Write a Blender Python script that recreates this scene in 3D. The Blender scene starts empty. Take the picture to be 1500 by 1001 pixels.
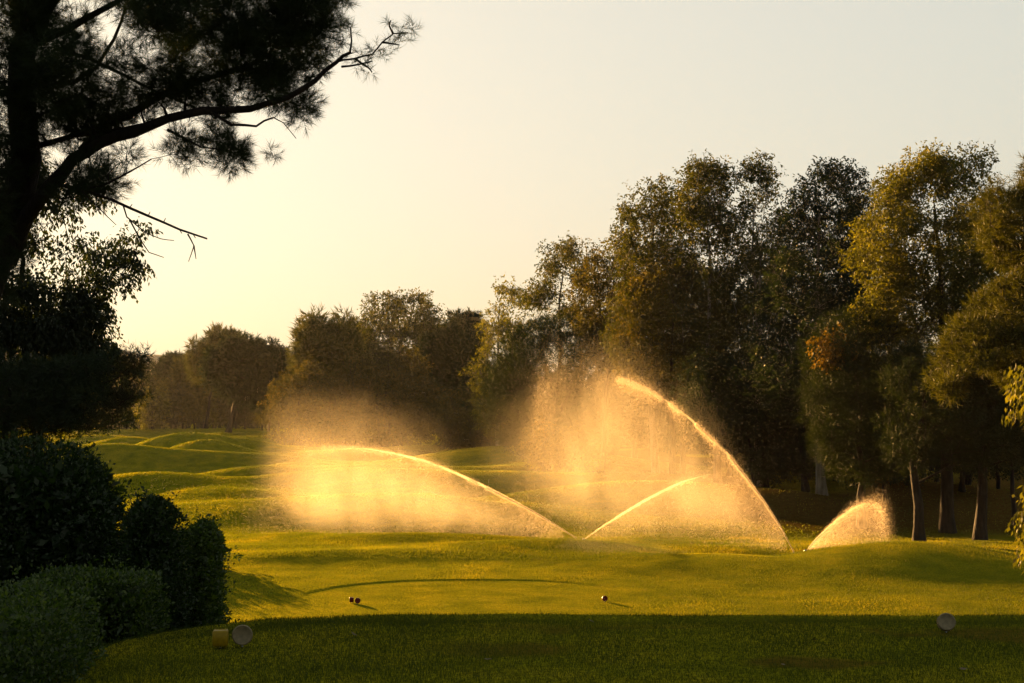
import bpy, math, random
import numpy as np
from mathutils import Vector

PI = math.pi
rs = np.random.RandomState(7)
random.seed(7)
SC = bpy.context.scene
COL = SC.collection

# ---------------------------------------------------------------- camera mapping (photo 1500 x 1001)
F = 2060.0
CAMZ = 8.0
HY = 600.0
def P(px, py, D):
    return np.array([(px - 750.0) / F * D, D, CAMZ - (py - HY) / F * D])
def PX(px, D): return (px - 750.0) / F * D
def PZ(py, D): return CAMZ - (py - HY) / F * D

SUN_AZ, SUN_EL = math.radians(-28), math.radians(6.8)
SUNDIR = np.array([math.sin(SUN_AZ) * math.cos(SUN_EL), math.cos(SUN_AZ) * math.cos(SUN_EL), math.sin(SUN_EL)])

# ---------------------------------------------------------------- object helpers
def tag(o, label=None, cat=None, group=None, kind=None):
    if label: o['label'] = label
    if cat: o['category'] = cat
    if group: o['group'] = group
    if kind: o['kind'] = kind
    return o

def empty(name, loc, label, cat, group=None):
    o = bpy.data.objects.new(name, None)
    o.empty_display_size = 0.3
    o.location = Vector([float(v) for v in loc])
    COL.objects.link(o)
    return tag(o, label, cat, group)

def raw_mesh(name, V, faces_flat, nper, mat, smooth=False, tint=None, tintdom='FACE'):
    """V (n,3); faces_flat flat index array; nper verts per face (int)"""
    me = bpy.data.meshes.new(name)
    V = np.asarray(V, dtype=np.float32)
    faces_flat = np.asarray(faces_flat, dtype=np.int32).ravel()
    nf = len(faces_flat) // nper
    me.vertices.add(len(V)); me.vertices.foreach_set('co', V.ravel())
    me.loops.add(len(faces_flat)); me.loops.foreach_set('vertex_index', faces_flat)
    me.polygons.add(nf)
    me.polygons.foreach_set('loop_start', np.arange(nf, dtype=np.int32) * nper)
    try: me.polygons.foreach_set('loop_total', np.full(nf, nper, dtype=np.int32))
    except Exception: pass
    if smooth: me.polygons.foreach_set('use_smooth', np.ones(nf, dtype=bool))
    me.update(calc_edges=True)
    if tint is not None:
        a = me.attributes.new('tint', 'FLOAT', tintdom)
        a.data.foreach_set('value', np.asarray(tint, dtype=np.float32))
    if mat: me.materials.append(mat)
    return me

def link(name, me, parent=None, origin=None):
    o = bpy.data.objects.new(name, me)
    COL.objects.link(o)
    if parent is not None:
        o.parent = parent
    elif origin is not None:
        o.location = Vector([float(v) for v in origin])
    return o

# ---------------------------------------------------------------- noise (numpy)
_T = rs.rand(64, 64, 64).astype(np.float32)
def noise3(p):
    p = np.asarray(p, dtype=np.float64)
    i = np.floor(p).astype(int); f = p - i
    f = f * f * (3 - 2 * f)
    r = 0
    for dx in (0, 1):
        for dy in (0, 1):
            for dz in (0, 1):
                w = (f[..., 0] if dx else 1 - f[..., 0]) * (f[..., 1] if dy else 1 - f[..., 1]) * (f[..., 2] if dz else 1 - f[..., 2])
                r = r + w * _T[(i[..., 0] + dx) % 64, (i[..., 1] + dy) % 64, (i[..., 2] + dz) % 64]
    return r
def fbm(p, o=3):
    p = np.asarray(p, dtype=np.float64)
    a, s, r = 1.0, 0.0, 0
    for k in range(o):
        r = r + a * noise3(p * (2.03 ** k) + 11.3 * k); s += a; a *= .5
    return r / s

# ---------------------------------------------------------------- materials
def new_mat(name):
    m = bpy.data.materials.new(name); m.use_nodes = True
    nt = m.node_tree
    for n in list(nt.nodes): nt.nodes.remove(n)
    out = nt.nodes.new('ShaderNodeOutputMaterial')
    return m, nt, out
def N(nt, t, **kw):
    n = nt.nodes.new(t)
    for k, v in kw.items():
        if k.startswith('i_'):
            key = k[2:]
            n.inputs[int(key) if key.isdigit() else key.replace('_', ' ')].default_value = v
        else: setattr(n, k, v)
    return n
def ramp(nt, stops):
    r = nt.nodes.new('ShaderNodeValToRGB')
    el = r.color_ramp.elements
    while len(el) > 1: el.remove(el[-1])
    el[0].position = stops[0][0]; el[0].color = (*stops[0][1], 1)
    for p, c in stops[1:]:
        e = el.new(p); e.color = (*c, 1)
    return r

KL = .50
def leaf_mat(name, c0, c1, c2, transl=0.45, gloss=0.015, rough=0.45, tcol=None):
    m, nt, out = new_mat(name); L = nt.links
    at = N(nt, 'ShaderNodeAttribute', attribute_name='tint')
    r = ramp(nt, [(0, [v * KL for v in c0]), (.55, [v * KL for v in c1]), (1, [v * KL for v in c2])])
    L.new(at.outputs['Fac'], r.inputs[0])
    d = N(nt, 'ShaderNodeBsdfDiffuse'); t = N(nt, 'ShaderNodeBsdfTranslucent'); g = N(nt, 'ShaderNodeBsdfGlossy', i_Roughness=rough)
    L.new(r.outputs[0], d.inputs[0])
    mu = N(nt, 'ShaderNodeMix', data_type='RGBA', blend_type='MULTIPLY'); mu.inputs['Factor'].default_value = 1
    L.new(r.outputs[0], mu.inputs['A']); mu.inputs['B'].default_value = (*(tcol or (1.95, 2.0, .7)), 1)
    L.new(mu.outputs['Result'], t.inputs[0])
    g.inputs[0].default_value = (.7, .7, .6, 1)
    a = N(nt, 'ShaderNodeMixShader'); a.inputs[0].default_value = transl
    L.new(d.outputs[0], a.inputs[1]); L.new(t.outputs[0], a.inputs[2])
    b = N(nt, 'ShaderNodeMixShader'); b.inputs[0].default_value = gloss
    L.new(a.outputs[0], b.inputs[1]); L.new(g.outputs[0], b.inputs[2])
    L.new(b.outputs[0], out.inputs[0])
    return m

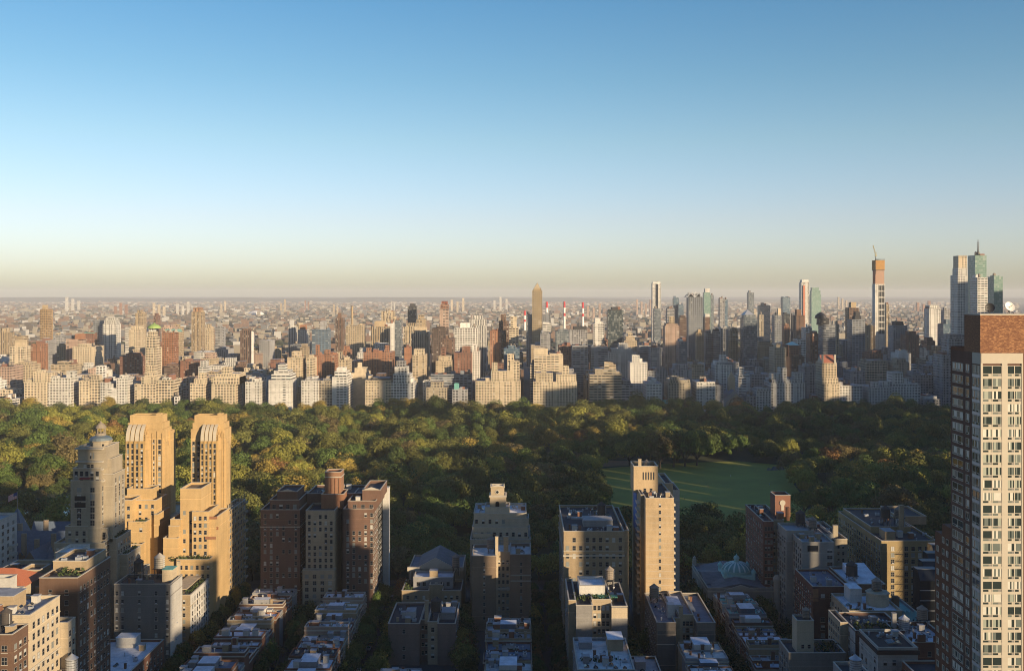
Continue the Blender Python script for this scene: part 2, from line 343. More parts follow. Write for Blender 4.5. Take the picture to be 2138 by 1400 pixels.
# ---------------------------------------------------------------- near buildings
OCC = []                                             # silhouettes of near buildings in the picture: which trees can be seen
class Bd:
    def __init__(s, label, x0, x1, y0, y1, cat="apartment block", name="apartment_building", trim='l', wall='tan', roof='tar', group=None):
        s.o = thing(name, label, cat, ((x0+x1)/2, y0, 0), group); s.wall, s.roof, s.wb = wall, roof, WinBank(s.o, trim); s.x0, s.x1, s.y0, s.y1 = x0, x1, y0, y1
    def vol(s, x0, x1, y0, y1, z1, z0=0, wall=None, roof=None, par=1.0, occ=True, wname="wall", cop=True):
        wall = wall or s.wall; b = MB(); b.box(x0, x1, y0, y1, z0, z1, MW, False)
        if par > 0: b.rim(x0, x1, y0, y1, z1, z1+par, .35, MW)
        b.build(wname, s.o, color=wall)
        d = MB(); k = .351 if par > 0 else 0
        d.poly([(x0+k,y0+k,z1),(x1-k,y0+k,z1),(x1-k,y1-k,z1),(x0+k,y1-k,z1)], MR); d.build("roof", s.o, color=roof or s.roof)
        if par > 0 and cop: MBc = MB().rim(x0-.12, x1+.12, y0-.12, y1+.12, z1+par, z1+par+.22, .55, M_SILL); MBc.build("coping", s.o)
        if z1-z0 > 22 and par > 0: m = MB().box(x0-.14, x1+.14, y0-.14, y1+.14, z1-4.2, z1-3.9, MW, bottom=True).box(x0-.1, x1+.1, y0-.1, y1+.1, z0+7, z0+7.35, MW, bottom=True); m.build('belt_course', s.o, color=tuple(min(.8, v*1.25) for v in colr(wall)[:3]))
        if occ: OCC.append((VX+min(x0*F/y0, x0*F/y1), VX+max(x1*F/y0, x1*F/y1), HY+(CAMZ-z1)*F/y1, y1))
        return s
    def part(s, name, mb, color=None): return mb.build(name, s.o, color=color)
    def band(s, x0, x1, y0, y1, z, h=.5, d=.22, m=None, name="belt_course"):
        b = MB(); b.box(x0-d, x1+d, y0-d, y1+d, z, z+h, m or M_SILL, bottom=True); b.build(name, s.o); return s
    def bulk(s, x0, x1, y0, y1, z0, h, wall=None, name="stair_bulkhead", roof='gray'):
        b = MB(); b.box(x0, x1, y0, y1, z0, z0+h, MW, False); b.build(name, s.o, color=wall or s.wall)
        b = MB(); b.box(x0-.15, x1+.15, y0-.15, y1+.15, z0+h, z0+h+.2, MR, bottom=True); b.build(name+"_roof", s.o, color=roof); return s
    def chim(s, x, y, z0, h, w=1.0, wall='brick', d=None):
        d = d or w; b = MB(); b.box(x-w/2, x+w/2, y-d/2, y+d/2, z0, z0+h, MW); b.box(x-w/2-.1, x+w/2+.1, y-d/2-.1, y+d/2+.1, z0+h, z0+h+.2, MW, bottom=True)
        b.build("chimney", s.o, color=wall); return s
    def ac(s, x, y, z0, w=1.6, d=1.2, h=1.1):
        b = MB(); b.box(x, x+w, y, y+d, z0+.2, z0+.2+h, M_LMETAL, bottom=True); b.lathe(x+w/2, y+d/2, [(.42,z0+.2+h),(.42,z0+.32+h),(0,z0+.32+h)], 8, M_METAL)
        for a in (x+.05, x+w-.15): b.box(a, a+.1, y, y+d, z0, z0+.2, M_METAL)
        b.build("air_conditioner", s.o); return s
    def vent(s, x, y, z0, h=1.0, r=.18):
        MB().lathe(x, y, [(r,z0),(r,z0+h),(r*1.8,z0+h),(r*1.5,z0+h+.3),(0,z0+h+.4)], 8, M_LMETAL).build("vent", s.o); return s
    def skyl(s, x, y, z0, w=1.6, d=2.2):
        b = MB(); b.box(x, x+w, y, y+d, z0, z0+.4, M_FRAME, False)
        zc = z0+1.0; xm = x+w/2
        b.poly([(x,y,z0+.4),(xm,y,zc),(xm,y+d,zc),(x,y+d,z0+.4)], M_GLASS); b.poly([(x+w,y+d,z0+.4),(xm,y+d,zc),(xm,y,zc),(x+w,y,z0+.4)], M_GLASS)
        b.poly([(x,y,z0+.4),(x+w,y,z0+.4),(xm,y,zc)], M_FRAME); b.poly([(x+w,y+d,z0+.4),(x,y+d,z0+.4),(xm,y+d,zc)], M_FRAME)
        b.build("skylight", s.o); return s
    def garden(s, x0, x1, y0, y1, z0, h=1.6, n=40):
        b = MB()
        for _ in range(n):
            x, y = rnd.uniform(x0, x1), rnd.uniform(y0, y1); hh = rnd.uniform(.4, 1)*h
            for _ in range(5):
                c = Vector((x+rnd.uniform(-.6,.6), y+rnd.uniform(-.6,.6), z0+hh*rnd.uniform(.2, 1))); u = Vector((rnd.uniform(-1,1), rnd.uniform(-1,1), rnd.uniform(-.4,1)))*.5; w = Vector((rnd.uniform(-1,1), rnd.uniform(-1,1), rnd.uniform(-1,1)))*.5
                b.poly([c-u, c+w, c+u, c-w], M_PLANT)
        b.build("roof_foliage", s.o); return s
    def clutter(s, x0, x1, y0, y1, z, n, seed=None):
        n = int(n*1.6+.5); r = random.Random(seed if seed is not None else int(x0*13+y0*7)); used = []
        for _ in range(n*4):
            if len(used) >= n: break
            x, y = r.uniform(x0+.8, x1-2.6), r.uniform(y0+.8, y1-2.8)
            if x1-x0 < 3.6 or any(abs(x-a) < 2.4 and abs(y-c) < 2.4 for a, c in used): continue
            used.append((x, y)); k = r.random()
            if k < .3: s.ac(x, y, z, r.uniform(1.1, 2.2), r.uniform(1, 1.6), r.uniform(.7, 1.3))
            elif k < .5: s.vent(x, y, z, r.uniform(.7, 1.6), r.uniform(.14, .28))
            elif k < .68: s.skyl(x, y, z, r.uniform(1.2, 2), r.uniform(1.5, 2.4))
            elif k < .82: s.chim(x+.5, y+.5, z, r.uniform(1.2, 2.4), r.uniform(.7, 1.2), r.choice(('brick', 'brown', 'tan')))
            else: s.bulk(x, x+r.uniform(2, 2.5), y, y+r.uniform(2, 2.6), z, r.uniform(2, 2.8), r.choice(('gray', 'tan', 'brick', 'pale')))
        return s
    def win(s, *a, **k): s.wb.grid(*a, **k); return s
    def done(s): s.wb.done(); return s.o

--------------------

● EXERCISE REQUIREMENTS:
Please extract exactly the lines of the data, from the first through the line containing "COL = SC.collection", and add no pictures to the copy.

● THE COMPLETED TASK:
Write a Blender Python script that recreates this scene in 3D. The Blender scene starts empty. Take the picture to be 1500 by 1001 pixels.
import bpy, math, random
import numpy as np
from mathutils import Vector

PI = math.pi
rs = np.random.RandomState(7)
random.seed(7)
SC = bpy.context.scene
COL = SC.collection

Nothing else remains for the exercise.